Data engineering foundation

We start by staging fundamentals, pricing, and alternative signals in a point-in-time warehouse. Every table carries effective dates, source lineage, and checksum verification so downstream regressions remain reproducible. The entire pipeline is scripted in the public repo with configuration examples for cloud and on-premise deployments.

Exposure engineering follows the steps described in Factor Exposures, producing daily factor decks ready for regression.

Cross-sectional regression engine

On each trading day, the project regresses the vector of stock returns on the design matrix of exposures.

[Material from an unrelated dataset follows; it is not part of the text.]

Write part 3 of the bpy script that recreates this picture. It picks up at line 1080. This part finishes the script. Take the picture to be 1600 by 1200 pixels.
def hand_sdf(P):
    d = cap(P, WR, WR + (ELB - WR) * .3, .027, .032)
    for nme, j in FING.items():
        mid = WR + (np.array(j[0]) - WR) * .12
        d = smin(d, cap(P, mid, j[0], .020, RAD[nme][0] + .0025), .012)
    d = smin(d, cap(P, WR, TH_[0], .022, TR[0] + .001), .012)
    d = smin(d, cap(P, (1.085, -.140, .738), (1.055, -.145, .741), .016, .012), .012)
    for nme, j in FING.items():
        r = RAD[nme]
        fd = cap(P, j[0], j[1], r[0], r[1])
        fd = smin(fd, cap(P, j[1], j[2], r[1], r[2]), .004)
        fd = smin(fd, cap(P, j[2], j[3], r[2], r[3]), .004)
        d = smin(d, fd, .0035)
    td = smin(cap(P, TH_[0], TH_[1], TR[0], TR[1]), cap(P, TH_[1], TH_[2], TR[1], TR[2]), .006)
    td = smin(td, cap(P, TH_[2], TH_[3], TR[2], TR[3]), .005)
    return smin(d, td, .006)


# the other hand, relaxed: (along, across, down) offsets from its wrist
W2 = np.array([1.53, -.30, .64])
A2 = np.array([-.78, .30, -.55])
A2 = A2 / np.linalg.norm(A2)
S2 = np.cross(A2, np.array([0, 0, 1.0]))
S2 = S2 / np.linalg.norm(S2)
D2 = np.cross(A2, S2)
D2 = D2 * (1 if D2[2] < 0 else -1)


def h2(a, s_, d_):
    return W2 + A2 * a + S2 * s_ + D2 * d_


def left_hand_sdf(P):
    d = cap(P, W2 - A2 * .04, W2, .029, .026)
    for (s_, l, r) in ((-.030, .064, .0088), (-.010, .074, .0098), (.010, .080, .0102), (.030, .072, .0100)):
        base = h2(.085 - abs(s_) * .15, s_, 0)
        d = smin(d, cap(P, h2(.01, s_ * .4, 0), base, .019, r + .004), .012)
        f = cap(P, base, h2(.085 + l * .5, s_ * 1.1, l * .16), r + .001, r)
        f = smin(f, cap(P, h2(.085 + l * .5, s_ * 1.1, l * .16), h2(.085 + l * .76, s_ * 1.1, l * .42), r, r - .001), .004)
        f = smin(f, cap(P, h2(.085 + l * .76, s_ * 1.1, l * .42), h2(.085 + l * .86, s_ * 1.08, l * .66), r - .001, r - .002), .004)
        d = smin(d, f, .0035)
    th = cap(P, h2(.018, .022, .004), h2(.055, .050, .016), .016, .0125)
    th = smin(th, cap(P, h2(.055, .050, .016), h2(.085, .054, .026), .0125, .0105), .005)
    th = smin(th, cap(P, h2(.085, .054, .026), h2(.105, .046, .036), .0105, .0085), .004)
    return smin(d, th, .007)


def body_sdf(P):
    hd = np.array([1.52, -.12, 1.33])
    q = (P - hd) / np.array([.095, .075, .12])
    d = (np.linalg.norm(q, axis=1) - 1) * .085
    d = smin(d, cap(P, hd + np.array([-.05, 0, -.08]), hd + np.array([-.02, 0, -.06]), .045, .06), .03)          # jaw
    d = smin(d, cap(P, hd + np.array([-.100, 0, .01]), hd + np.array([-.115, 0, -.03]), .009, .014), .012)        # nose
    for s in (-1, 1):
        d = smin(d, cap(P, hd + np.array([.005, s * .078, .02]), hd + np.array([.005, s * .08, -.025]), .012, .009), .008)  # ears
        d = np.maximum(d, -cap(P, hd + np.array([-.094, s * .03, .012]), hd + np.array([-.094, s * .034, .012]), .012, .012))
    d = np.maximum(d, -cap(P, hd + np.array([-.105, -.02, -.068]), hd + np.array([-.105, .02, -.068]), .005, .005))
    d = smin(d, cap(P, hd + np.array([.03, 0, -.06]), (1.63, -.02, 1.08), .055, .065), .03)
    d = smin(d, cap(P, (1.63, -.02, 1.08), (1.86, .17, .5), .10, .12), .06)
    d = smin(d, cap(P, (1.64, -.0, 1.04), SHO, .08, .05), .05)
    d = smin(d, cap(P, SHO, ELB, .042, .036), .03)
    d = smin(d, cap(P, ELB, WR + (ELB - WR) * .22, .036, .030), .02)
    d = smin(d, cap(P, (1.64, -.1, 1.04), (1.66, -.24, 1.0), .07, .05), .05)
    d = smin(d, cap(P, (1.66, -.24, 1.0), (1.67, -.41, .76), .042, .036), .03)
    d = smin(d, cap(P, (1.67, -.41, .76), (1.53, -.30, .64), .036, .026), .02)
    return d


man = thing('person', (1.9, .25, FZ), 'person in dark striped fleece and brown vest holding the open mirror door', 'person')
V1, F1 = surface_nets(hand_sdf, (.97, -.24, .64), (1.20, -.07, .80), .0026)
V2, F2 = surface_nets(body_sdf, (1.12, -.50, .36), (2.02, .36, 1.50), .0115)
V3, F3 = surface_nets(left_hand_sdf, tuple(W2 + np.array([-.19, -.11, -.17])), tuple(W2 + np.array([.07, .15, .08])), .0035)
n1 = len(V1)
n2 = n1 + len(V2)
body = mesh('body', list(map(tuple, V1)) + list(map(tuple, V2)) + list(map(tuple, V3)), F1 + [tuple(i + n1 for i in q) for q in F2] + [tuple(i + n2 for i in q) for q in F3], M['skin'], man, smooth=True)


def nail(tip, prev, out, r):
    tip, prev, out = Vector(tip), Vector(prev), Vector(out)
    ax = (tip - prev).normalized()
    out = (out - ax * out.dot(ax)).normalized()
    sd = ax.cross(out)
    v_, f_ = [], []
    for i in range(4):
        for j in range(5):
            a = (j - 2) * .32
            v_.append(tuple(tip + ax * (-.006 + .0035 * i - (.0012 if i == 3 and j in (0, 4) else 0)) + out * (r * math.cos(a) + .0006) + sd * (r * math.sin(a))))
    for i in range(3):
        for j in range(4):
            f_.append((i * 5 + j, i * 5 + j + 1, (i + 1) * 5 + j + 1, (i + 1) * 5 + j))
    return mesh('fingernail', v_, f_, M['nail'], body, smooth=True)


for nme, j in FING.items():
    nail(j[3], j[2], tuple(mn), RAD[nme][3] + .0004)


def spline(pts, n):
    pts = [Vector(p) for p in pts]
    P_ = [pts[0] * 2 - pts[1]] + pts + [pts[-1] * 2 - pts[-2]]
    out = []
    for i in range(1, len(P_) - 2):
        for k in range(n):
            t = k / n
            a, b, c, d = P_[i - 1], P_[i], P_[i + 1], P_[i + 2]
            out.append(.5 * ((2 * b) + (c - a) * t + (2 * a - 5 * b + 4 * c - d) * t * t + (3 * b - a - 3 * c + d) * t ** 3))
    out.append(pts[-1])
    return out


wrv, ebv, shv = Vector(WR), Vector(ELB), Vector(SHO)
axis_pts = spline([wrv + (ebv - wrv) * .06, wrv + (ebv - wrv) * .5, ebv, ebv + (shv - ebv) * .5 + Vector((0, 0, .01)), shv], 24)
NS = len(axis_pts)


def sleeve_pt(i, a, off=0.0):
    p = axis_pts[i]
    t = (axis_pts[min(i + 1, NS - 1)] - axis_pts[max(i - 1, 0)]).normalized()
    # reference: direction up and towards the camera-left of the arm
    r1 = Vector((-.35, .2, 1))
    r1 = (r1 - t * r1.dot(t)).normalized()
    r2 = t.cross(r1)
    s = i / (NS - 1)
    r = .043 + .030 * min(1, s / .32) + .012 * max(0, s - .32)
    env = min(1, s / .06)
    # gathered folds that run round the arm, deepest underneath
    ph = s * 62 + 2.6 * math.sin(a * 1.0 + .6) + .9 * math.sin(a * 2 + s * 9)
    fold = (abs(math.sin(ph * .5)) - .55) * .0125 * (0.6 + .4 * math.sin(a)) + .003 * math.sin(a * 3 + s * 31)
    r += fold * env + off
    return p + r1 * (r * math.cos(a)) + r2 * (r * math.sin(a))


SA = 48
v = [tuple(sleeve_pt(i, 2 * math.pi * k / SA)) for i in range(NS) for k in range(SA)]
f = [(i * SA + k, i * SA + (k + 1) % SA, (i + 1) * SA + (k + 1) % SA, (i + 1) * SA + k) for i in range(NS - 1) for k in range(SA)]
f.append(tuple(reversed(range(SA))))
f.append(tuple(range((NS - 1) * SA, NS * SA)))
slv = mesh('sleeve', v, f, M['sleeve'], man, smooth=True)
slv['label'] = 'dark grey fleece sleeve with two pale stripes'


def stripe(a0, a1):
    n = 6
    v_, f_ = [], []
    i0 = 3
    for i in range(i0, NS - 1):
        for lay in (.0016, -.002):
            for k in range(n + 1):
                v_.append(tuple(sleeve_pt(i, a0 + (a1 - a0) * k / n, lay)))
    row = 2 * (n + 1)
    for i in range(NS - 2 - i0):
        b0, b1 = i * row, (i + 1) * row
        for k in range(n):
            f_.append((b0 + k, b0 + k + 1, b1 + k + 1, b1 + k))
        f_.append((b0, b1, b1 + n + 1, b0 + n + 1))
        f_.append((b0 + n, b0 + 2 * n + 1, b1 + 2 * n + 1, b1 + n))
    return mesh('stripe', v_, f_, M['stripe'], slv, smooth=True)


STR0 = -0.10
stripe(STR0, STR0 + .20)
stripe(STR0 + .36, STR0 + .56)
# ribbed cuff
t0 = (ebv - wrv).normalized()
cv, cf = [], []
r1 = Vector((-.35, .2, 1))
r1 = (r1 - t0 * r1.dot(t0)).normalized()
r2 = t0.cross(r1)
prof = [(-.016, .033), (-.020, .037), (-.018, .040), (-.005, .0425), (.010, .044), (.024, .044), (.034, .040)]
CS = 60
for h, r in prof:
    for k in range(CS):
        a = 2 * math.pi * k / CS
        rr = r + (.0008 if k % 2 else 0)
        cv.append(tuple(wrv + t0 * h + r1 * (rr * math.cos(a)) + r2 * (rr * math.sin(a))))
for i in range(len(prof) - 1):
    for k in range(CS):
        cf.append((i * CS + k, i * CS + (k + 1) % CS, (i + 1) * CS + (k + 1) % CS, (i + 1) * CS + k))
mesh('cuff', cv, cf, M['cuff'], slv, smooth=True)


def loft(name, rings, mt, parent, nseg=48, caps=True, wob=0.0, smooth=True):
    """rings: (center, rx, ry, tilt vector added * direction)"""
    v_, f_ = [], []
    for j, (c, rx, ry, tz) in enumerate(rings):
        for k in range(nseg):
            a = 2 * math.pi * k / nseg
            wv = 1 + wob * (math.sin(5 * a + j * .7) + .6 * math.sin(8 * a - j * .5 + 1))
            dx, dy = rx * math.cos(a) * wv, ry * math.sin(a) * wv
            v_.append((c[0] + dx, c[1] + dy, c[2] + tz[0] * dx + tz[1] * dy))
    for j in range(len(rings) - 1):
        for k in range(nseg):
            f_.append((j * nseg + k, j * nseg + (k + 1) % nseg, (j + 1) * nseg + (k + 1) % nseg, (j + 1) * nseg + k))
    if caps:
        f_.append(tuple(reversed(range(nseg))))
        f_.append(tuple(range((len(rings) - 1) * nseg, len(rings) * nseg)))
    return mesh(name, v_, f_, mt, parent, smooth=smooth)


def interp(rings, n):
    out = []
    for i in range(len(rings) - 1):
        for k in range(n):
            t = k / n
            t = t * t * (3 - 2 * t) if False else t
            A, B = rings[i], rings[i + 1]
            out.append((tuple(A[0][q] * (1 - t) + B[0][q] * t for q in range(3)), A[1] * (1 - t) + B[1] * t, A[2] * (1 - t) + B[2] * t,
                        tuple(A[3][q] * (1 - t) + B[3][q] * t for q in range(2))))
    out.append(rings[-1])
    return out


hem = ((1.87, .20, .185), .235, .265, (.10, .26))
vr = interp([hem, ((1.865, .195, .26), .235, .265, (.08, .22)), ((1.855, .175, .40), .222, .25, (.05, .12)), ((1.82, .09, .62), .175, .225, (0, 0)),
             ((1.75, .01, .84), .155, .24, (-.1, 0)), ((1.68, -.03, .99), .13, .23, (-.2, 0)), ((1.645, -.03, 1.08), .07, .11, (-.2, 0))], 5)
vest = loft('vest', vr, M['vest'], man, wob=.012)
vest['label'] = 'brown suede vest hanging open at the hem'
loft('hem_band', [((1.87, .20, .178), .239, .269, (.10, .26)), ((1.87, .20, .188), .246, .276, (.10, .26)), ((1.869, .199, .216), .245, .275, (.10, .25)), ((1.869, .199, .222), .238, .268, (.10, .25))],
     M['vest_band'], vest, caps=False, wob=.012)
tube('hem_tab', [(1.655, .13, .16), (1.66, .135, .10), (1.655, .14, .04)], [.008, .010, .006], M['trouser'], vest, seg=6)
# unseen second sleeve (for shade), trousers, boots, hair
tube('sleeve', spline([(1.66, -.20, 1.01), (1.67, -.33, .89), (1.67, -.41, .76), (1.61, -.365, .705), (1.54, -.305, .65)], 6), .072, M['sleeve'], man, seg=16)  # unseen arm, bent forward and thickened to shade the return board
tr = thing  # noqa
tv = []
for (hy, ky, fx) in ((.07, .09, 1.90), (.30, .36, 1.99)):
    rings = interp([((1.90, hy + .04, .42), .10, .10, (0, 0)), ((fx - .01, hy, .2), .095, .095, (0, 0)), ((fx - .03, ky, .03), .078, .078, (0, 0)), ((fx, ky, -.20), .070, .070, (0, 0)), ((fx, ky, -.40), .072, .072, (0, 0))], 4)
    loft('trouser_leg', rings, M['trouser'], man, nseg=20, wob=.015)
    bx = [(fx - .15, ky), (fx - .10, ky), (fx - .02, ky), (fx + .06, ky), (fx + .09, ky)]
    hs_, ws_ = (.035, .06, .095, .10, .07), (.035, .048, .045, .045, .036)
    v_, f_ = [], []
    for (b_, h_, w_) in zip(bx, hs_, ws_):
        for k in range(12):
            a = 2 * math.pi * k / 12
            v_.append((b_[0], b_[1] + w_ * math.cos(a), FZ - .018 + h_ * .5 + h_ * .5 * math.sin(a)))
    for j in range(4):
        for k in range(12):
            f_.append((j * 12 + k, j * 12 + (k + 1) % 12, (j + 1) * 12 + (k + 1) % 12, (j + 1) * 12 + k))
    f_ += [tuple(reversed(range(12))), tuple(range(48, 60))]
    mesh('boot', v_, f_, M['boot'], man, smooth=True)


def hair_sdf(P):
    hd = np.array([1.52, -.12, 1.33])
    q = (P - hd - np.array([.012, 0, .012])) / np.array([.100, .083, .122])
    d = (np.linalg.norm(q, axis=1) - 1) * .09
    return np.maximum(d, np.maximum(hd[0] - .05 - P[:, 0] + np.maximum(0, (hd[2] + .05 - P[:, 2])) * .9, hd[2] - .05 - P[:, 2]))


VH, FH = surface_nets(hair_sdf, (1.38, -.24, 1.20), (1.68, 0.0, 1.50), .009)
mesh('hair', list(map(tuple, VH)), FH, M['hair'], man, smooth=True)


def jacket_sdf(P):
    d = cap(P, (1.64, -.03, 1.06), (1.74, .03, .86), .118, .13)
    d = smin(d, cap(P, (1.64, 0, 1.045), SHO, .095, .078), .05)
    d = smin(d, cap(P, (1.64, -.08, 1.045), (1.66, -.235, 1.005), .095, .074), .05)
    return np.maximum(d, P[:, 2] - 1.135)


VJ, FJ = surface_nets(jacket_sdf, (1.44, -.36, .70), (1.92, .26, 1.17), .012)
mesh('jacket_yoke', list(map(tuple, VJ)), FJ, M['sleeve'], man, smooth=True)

\[r_{t,i} = \sum_{k=1}^{K} x_{t,i,k}\,f_{t,k} + u_{t,i},\]

where x is the matrix of exposures, f are factor returns and u are specific returns.

Daily style and industry factor returns are estimated via weighted least squares with constraints:

  • Winsorizes returns to clip extreme values at the 1 % and 99 % quantiles.
  • Regression weights are proportional to the inverse of specific variance estimates and scaled by the square root of market capitalization.
  • Constraints enforce that cap-weighted sums of country and industry factor returns equal zero.
  • Solve regression using a block matrix inversion to estimate factor returns and specific returns.

Risk attribution

Given factor exposures and the risk model, the proportion of variance explained by factors for a portfolio is computed by:

\[R^2_{\mathrm{port}} = \frac{\beta_{p}^T \Sigma_f \beta_{p}}{\beta_{p}^T \Sigma_f \beta_{p} + w^T\mathrm{diag}(\sigma^2) w},\]

where β_p is the vector of portfolio exposures, Σ_f is the factor covariance matrix and σ^2 is the vector of specific variances. The research script stores panels per asset and date.

Validation & monitoring

Production quality hinges on constant monitoring. We track realized versus implied variance, universe-level R², and median specific return dispersion. Results power the factor risk model hub charts.